I have two other writing-related boards. One is titled Authors I’d like to have a drink with.  It’s just that. Photos of authors, with a paragraph about the drink we would share. The other, I hope is more tantalizing. It’s called What about the sequel? No one’s making any promises here, kids, but say I was thinking of putting together a sequel, these images might be vaguely inspirational to me. They will be vague, but I’m hoping this might be a sort of game. Can you guess what I’m working on?

So that’s it, really. This is how I’m trying to use Pinterest as an author. I’ll let you know how it works. Or I’ll see you on the boards.

*If I’m honest, I’m still figuring out G+.

**I’m not offering payment here or claiming ownership of anyone’s art. All I’m offering is the warm fuzzy feeling of knowing that I’m promoting and praising your artwork on a Pinterest board.

I do strange things for fun.

In the last few days, when I haven’t been grading or planning for work, I’ve been playing with Photoshop, creating Beware the Hawk tee shirts for my Zazzle store, and then posting the link to my middle-of-the-night artwork to my Facebook page. 

Beware the Hawk

and texting myself, pretending to be one of my characters.

Bad graphic design is how I cheat on writing. I’ve been playing around with Photoshop ever since I got my hands on a copy in college. I still remember trying to figure out layers on random low-res photos of mournful-looking fairies I’d downloaded from the internet.* I may or may not have Photoshopped my own face into that ethereal crowd. Can’t recall whether I did or not.  Unfortunately, my college computer suffered a horrible death and we can ever know for sure. At any rate there is no evidence.

Making tee shirts gives me something creative to do when I’m mired in not-very-creative work. Also, fiddling around with Photoshop doesn’t suck the soul out of me like writing occasionally does. Don’t get me wrong. I love writing. My life feels complete when I’m writing well and often. But I can get very, very involved in it. It can be draining. And sometimes I need to do something else creative for a while; something that doesn’t matter to me so much. Something that I’m not really committed to. Like tee shirts with photos of my couch on them.

I should clarify something, though. I’m not actually trying to sell you folks anything. My posting tee shirt designs is less about trying to make money and more about showing off.

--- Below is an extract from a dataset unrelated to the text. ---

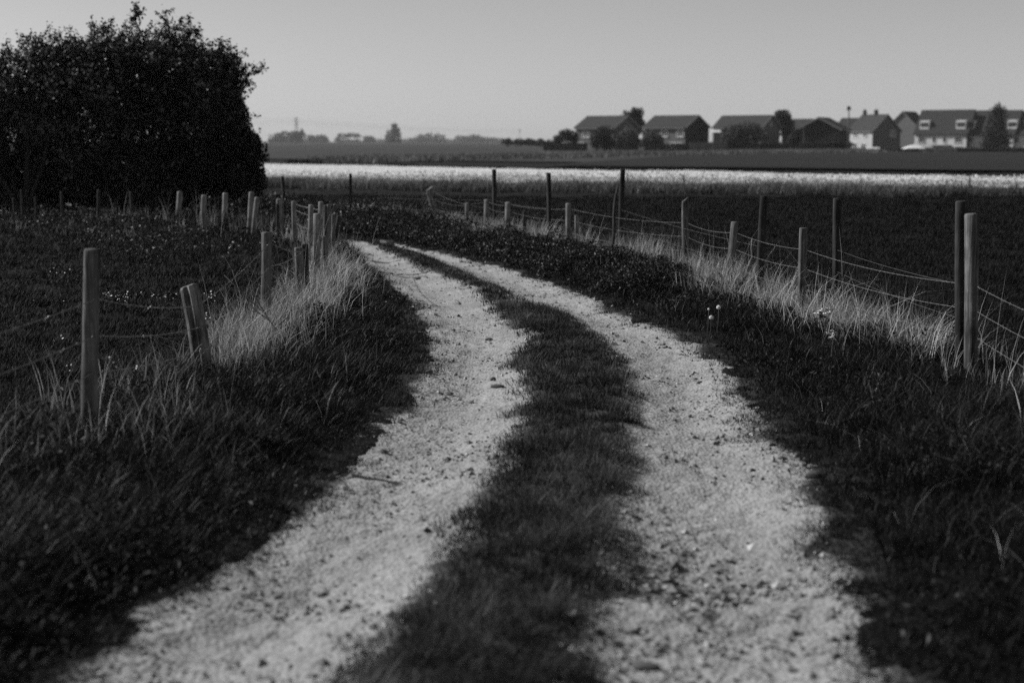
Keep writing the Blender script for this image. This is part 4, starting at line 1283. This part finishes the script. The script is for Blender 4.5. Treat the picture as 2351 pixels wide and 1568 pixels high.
def build_houses():
    house('brick_house', 'house at the open end of the row, roof half hidden by round bushes', 285, 1325, 1409, 1473, 294, 268, 38, 'right', 'brick', 'roofmid', 'brick',
          [('long', .72, 3.1, 1.6, 1.1), ('long', .85, .9, 1.4, 1.0)], trim='trimgrey')
    house('brick_house', 'house with a black windowless gable beside a pale board fence', 275, 1485, 1573, 1637, 293, 267, 38, 'right', 'brick', 'roofmid', 'brickdark_shade',  # shaded gable end, its shade put in as near-black brick
          [('long', .12, 3.2, 1.5, 1.2), ('long', .5, 3.2, 1.5, 1.2), ('long', .15, .9, 1.4, 1.1), ('long', .3, .9, 1.0, 1.1)])
    house('brick_house', 'house with a grey gable and small light window behind a broad garden tree', 275, 1651, 1748, 1800, 293, 267, 40, 'right', 'brick', 'roofmid', 'brickpale',
          [('gable', .48, 5.0, .9, .5)], trim='trimgrey')
    house('brick_house', 'house with a wide black gable turned to the fields', 270, 1838, 1928, 1975, 298, 272, 24, 'left', 'brickdark_shade', 'roof', None, [], trim='trimgrey')
    house('brick_house', 'dark low house roof with an aerial behind the black gable', 390, 1800, 1850, 1890, 296, 275, 30, 'right', 'brickdark_shade', 'roofmid', None, [])
    house('brick_house', 'low roof showing between the telegraph pole and the white-walled house', 380, 1925, 1965, 2010, 296, 273, 40, 'right', 'brickdark_shade', 'roof', None, [], chimneys=())
    house('brick_house', 'white-walled house with a plain brick gable and two chimneys', 350, 1964, 2002, 2076, 301, 265, 62, 'right', 'render', 'roofmid', 'brick',
          [('gable', .72, 3.6, 1.7, 1.5), ('long', .3, 3.4, 1.5, 1.3), ('long', .7, 3.4, 1.5, 1.3), ('long', .35, .4, 1.6, 1.5), ('long', .7, .4, 1.2, 1.7)], base_z=-1.0, chimneys=((.45, 1.1, .42), (.92, 1.1, .38)))
    house('brick_house', 'house with a pale gable and black roof slope behind the white-walled one', 430, 2042, 2112, 2160, 300, 258, 35, 'left', 'brickpale', 'roofdark', None, [], base_z=-1.0)
    w7 = [('long', .16, 2.1, 1.9, 1.5), ('long', .42, 2.1, .9, 1.4), ('long', .62, 2.1, .9, 1.4), ('long', .86, 2.1, 1.9, 1.5), ('long', .88, -.4, 1.9, 1.6), ('long', .15, -.4, 1.6, 1.5)]
    def front7(root, p, L, W, ze, zr, lng, wd, up, C, ro):
        dormers((.14, .84), 5.0, 6.9, 2.6, 0)(root, p, L, W, ze, zr, lng, wd, up, C, ro)
        mb = MB(); mb.box(p(L * .48, -1.0, .65), lng * (L * .19), wd * 1.0, up * .09); mb.obj('porch_roof', M['trimgrey'], root, C)
    house('terraced_house', 'rendered house with white dormer windows in a tall tiled roof', 385, 2120, 2218, 2240, 307, 254, 36, 'right', 'rendergrey', 'roof', 'brickdark_shade', w7, base_z=-1.4, depth=11, extra=front7, trim='roofdark')  # row gables face away from the sun; that shade is painted dark
    w8 = [('long', .85, 2.1, 1.9, 1.5), ('long', .85, -.4, 1.6, 1.5), ('long', .3, 2.1, 1.9, 1.5)]
    house('terraced_house', 'rendered terraced house half hidden by a tall dark conifer', 380, 2231, 2326, 2350, 308, 255, 36, 'right', 'rendergrey', 'roof', 'brickdark_shade', w8, base_z=-1.4, depth=11, extra=dormers((.06, .88), 5.0, 6.9, 2.4, 0), trim='roofdark')
    house('terraced_house', 'next house of the row cut off by the picture edge', 374, 2338, 2430, 2460, 308, 256, 36, 'right', 'rendergrey', 'roof', 'brickdark_shade', [('long', .85, 2.1, 1.9, 1.5)], base_z=-1.4, depth=11, trim='roofdark')

    # garden trees and bushes
    g = 'trees and bushes in the gardens'
    far_tree('garden_tree', 'tall leafy tree rising behind the house at the open end of the row', 300, [(1455, 275, 20, 22), (1462, 262, 15, 14), (1440, 268, 12, 12), (1468, 290, 14, 22)], n=2600, leaf=0.42, group=g, seed=21, mat='fartree', tint=.35)
    far_tree('garden_tree', 'dark twin-topped tree rising behind the grey gable', 312, [(1790, 268, 13, 16), (1805, 270, 14, 16), (1812, 300, 15, 26), (1800, 290, 16, 22)], n=2800, leaf=0.4, group=g, seed=22, mat='conifer', tint=.5)
    far_tree('garden_bush', 'bush left out beyond the end house against the sky', 270, [(1300, 312, 18, 15), (1282, 320, 12, 10), (1318, 318, 12, 14)], n=1500, leaf=0.36, group=g, seed=23, cat='bush', trunk=False, tint=.4)
    far_tree('garden_bush', 'dark round bush in front of the end house', 262, [(1384, 316, 26, 26), (1372, 328, 18, 16), (1398, 330, 18, 16)], n=2600, leaf=0.34, group=g, seed=24, cat='bush', mat='conifer', tint=.55)
    far_tree('garden_bush', 'paler round bush in front of the end gable', 260, [(1440, 318, 25, 24), (1425, 330, 14, 12), (1455, 330, 16, 14)], n=2400, leaf=0.34, group=g, seed=25, cat='bush', mat='paletree', tint=.4)
    far_tree('garden_bush', 'grey bush between the end house and the black gable', 262, [(1495, 318, 22, 18), (1480, 328, 16, 12), (1512, 326, 14, 14)], n=1900, leaf=0.34, group=g, seed=26, cat='bush', mat='paletree', tint=.45)
    far_tree('garden_tree', 'broad spreading garden tree with a pale top in front of the third roof', 258, [(1690, 305, 30, 20), (1715, 302, 28, 22), (1740, 312, 22, 18), (1672, 316, 22, 16), (1705, 322, 34, 18), (1728, 294, 18, 12), (1694, 295, 16, 12)], n=3600, leaf=0.36, group=g, seed=27, mat='paletree', tint=.35)
    far_tree('garden_bush', 'dim bush between the grey gable and the black gable', 262, [(1828, 318, 12, 22), (1818, 328, 12, 14)], n=1300, leaf=0.34, group=g, seed=28, cat='bush', trunk=False, tint=.4)
    far_tree('garden_bush', 'low dark bush below the telegraph pole', 258, [(1920, 332, 18, 10), (1945, 334, 16, 9), (1900, 336, 12, 8)], n=1300, leaf=0.32, group=g, seed=29, cat='bush', mat='conifer', trunk=False, tint=.6)
    far_tree('conifer_tree', 'tall dark conifer in front of the row with dormers', 330, [(2291, 268, 22, 28), (2288, 300, 26, 26), (2286, 322, 34, 26), (2300, 330, 24, 20), (2268, 332, 18, 16), (2290, 256, 13, 14)], n=4200, leaf=0.45, group=g, seed=30, mat='conifer', tint=.4)
    h = 'clipped garden hedges'
    far_tree('garden_hedge', 'low black hedge below the brick gable with chimneys', 232, [(x, 347, 9, 4.5) for x in range(1996, 2116, 10)], n=2600, leaf=0.3, group=h, seed=31, cat='hedge', mat='conifer', trunk=False, tint=.2)
    far_tree('garden_hedge', 'long black hedge in front of the rendered row', 232, [(x, 347, 10, 5) for x in range(2208, 2400, 11)], n=3600, leaf=0.3, group=h, seed=32, cat='hedge', mat='conifer', trunk=False, tint=.2)
    far_tree('garden_bush', 'pale scrubby bush at the gap between the two black hedges', 232, [(2128, 347, 14, 6), (2150, 349, 14, 5)], n=900, leaf=0.3, group=g, seed=33, cat='bush', mat='paletree', trunk=False, tint=.4)
    # garden fences
    def board_fence(label, x0, x1, yt, Y, mat, n):
        a = at(x0, yt, Y); b = at(x1, yt, Y); a[2] = b[2] = -0.2; hgt = CAMH + (325 - yt) * Y / FPX + 0.2
        dv = (b - a) / np.linalg.norm(b - a); nv = np.array([-dv[1], dv[0], 0]); up = np.array([0, 0, 1.0])
        root = empty('board_fence', a, label, 'fence', 'garden fences')
        Lf = np.linalg.norm(b - a)
        for i in range(n):
            mb = MB(); c = a + dv * Lf * (i + .5) / n
            k = 9; w = Lf / n / k
            for j in range(k):
                mb.box(c + dv * (j - (k - 1) / 2) * w + up * (hgt / 2 + .02 * random.random()) + nv * .01 * (j % 2), dv * w * .47, nv * .012, up * hgt / 2)
            mb.obj('panel', M[mat], root, c)
        for i in range(n + 1):
            mb = MB(); mb.box(a + dv * Lf * i / n + up * (hgt / 2 + .08) - nv * .08, dv * .06, nv * .06, up * (hgt / 2 + .08)); mb.obj('post', M[mat], root, a + dv * Lf * i / n)
    board_fence('pale board fence standing out between darker garden fences', 1584, 1667, 327, 255, 'fencepale', 4)
    board_fence('dark board fence below the black gable', 1480, 1582, 331, 257, 'fencedark', 5)
    board_fence('grey board fence beyond the end house', 1248, 1348, 329, 266, 'fencedark', 5)
    board_fence('dark board fence with a light rail in front of the grey gable', 1672, 1812, 330, 257, 'fencedark', 7)
    board_fence('grey board fence in front of the widest black gable', 1838, 1905, 330, 256, 'fencedark', 4)
    # pole, aerials, parasol, caravan
    b = at(1948, 352, 250); t = at(1949, 248, 250)
    root = empty('telegraph_pole', (b[0], 250, -.2), 'tall thin telegraph pole beside the white-walled house', 'pole')
    mb = MB(); mb.tube([(b[0], 250, -.4), t], [.16, .10], 8); mb.obj('pole_shaft', M['postmid'], root, (b[0], 250, -.2), True)
    mb = MB(); mb.box(t - np.array([0, 0, .35]), (.5, 0, 0), (0, .06, 0), (0, 0, .06)); mb.box(t - np.array([0, 0, .05]), (.28, 0, 0), (0, .1, 0), (0, 0, .3)); mb.obj('cross_arm', M['postdark'], root, t)
    b = at(1845, 340, 268); t = at(1845, 274, 268)
    root = empty('aerial_mast', (b[0], 268, -.2), 'thin aerial mast in front of the low dark roof', 'aerial')
    mb = MB(); mb.tube([(b[0], 268, -.3), t], .05, 6); mb.obj('mast', M['metal'], root, (b[0], 268, -.2))
    mb = MB(); 
    for q in (.1, .35, .6): mb.tube([t + np.array([-.35, 0, -q]), t + np.array([.35, .1, -q])], .03, 4)
    mb.tube([t + np.array([0, -.4, -.35]), t + np.array([0, .5, -.35])], .03, 4); mb.obj('antenna', M['metal'], root, t)
    c = at(2177, 345, 300)
    root = empty('clothes_pole', (c[0], 300, -.3), 'slim metal pole in front of the rendered wall', 'pole')
    mb = MB(); mb.tube([(c[0], 300, -.4), at(2177, 300, 300)], .04, 6); mb.obj('pole_shaft', M['metal'], root, (c[0], 300, -.3))
    c = at(2098, 340, 290)
    root = empty('garden_gazebo', (c[0], 290, -.3), 'white peaked gazebo between the brick gable and the rendered house', 'gazebo')
    w = 24 * 290 / FPX; zt = CAMH - 7 * 290 / FPX; ze = CAMH - 16 * 290 / FPX
    V = [(c[0] - w, 290 - w, ze), (c[0] + w, 290 - w, ze), (c[0] + w, 290 + w, ze), (c[0] - w, 290 + w, ze), (c[0], 290, zt)]
    V += [(x, y, z - .25) for x, y, z in V[:4]]
    mesh('canopy', V, [(0, 1, 4), (1, 2, 4), (2, 3, 4), (3, 0, 4), (0, 5, 6, 1), (1, 6, 7, 2), (2, 7, 8, 3), (3, 8, 5, 0)], M['canvas'], root, (c[0], 290, -.3))
    for sx in (-1, 1):
        for sy in (-1, 1):
            mb = MB(); mb.tube([(c[0] + sx * w * .95, 290 + sy * w * .95, -.4), (c[0] + sx * w * .95, 290 + sy * w * .95, ze)], .05, 6); mb.obj('leg', M['metal'], root, (c[0] + sx * w * .95, 290 + sy * w * .95, -.3))
    # garden shed with a white sheet-metal roof beside the black gable house
    for (xa, xb, yt, yb, Y, lab) in ((1638, 1656, 300, 306, 268, 'small outhouse with a bright white roof beside the black gable'), (1996, 2022, 340, 346, 256, 'low shed with a pale roof at the foot of the white-walled house')):
        a = at(xa, yt, Y); b_ = at(xb, yt, Y); zt = a[2]; zm = CAMH + (325 - yb) * Y / FPX
        X0, X1 = a[0], b_[0]; w = (X1 - X0)
        root = empty('garden_shed', ((X0 + X1) / 2, Y, -.2), lab, 'shed')
        mesh('wall', [(X0, Y, -.3), (X1, Y, -.3), (X1, Y + w, -.3), (X0, Y + w, -.3), (X0, Y, zm), (X1, Y, zm), (X1, Y + w, zt - .02), (X0, Y + w, zt - .02)],
             [(0, 1, 5, 4), (1, 2, 6, 5), (2, 3, 7, 6), (3, 0, 4, 7), (4, 5, 6, 7)], M['brickpale'], root, ((X0 + X1) / 2, Y, -.2))
        mesh('roof', [(X0 - .15, Y - .15, zm), (X1 + .15, Y - .15, zm), (X1 + .15, Y + w, zt), (X0 - .15, Y + w, zt), (X0 - .15, Y - .15, zm + .1), (X1 + .15, Y - .15, zm + .1), (X1 + .15, Y + w, zt + .1), (X0 - .15, Y + w, zt + .1)],
             [(3, 2, 1, 0), (4, 5, 6, 7), (0, 1, 5, 4), (1, 2, 6, 5), (2, 3, 7, 6), (3, 0, 4, 7)], M['trim'], root, ((X0 + X1) / 2, Y, -.2))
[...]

I am basically still a preschooler. These tee shirt designs are my macaroni arts and crafts projects, and I am holding them out as I smile gap-toothedly up at you, intoning the word “seeeeeeeeee?” And when I tire of that, I will bound off to play in the dirt.

It’s the new Play-Doh sculpture.

And that sort of attention-seeking is what the internet is all about.

Also, you never know; someone might want to buy a tee shirt with a photo of my couch on it. If so, who am I to withhold such an item?

*I went through a very unfortunate pixie-and-fairy phase in college, closely followed by a much more unfortunate vampires-and-goth phase. Luckily the two phases flew by in an eight-month blur of candles, heavy eyeliner and bad wardrobe choices.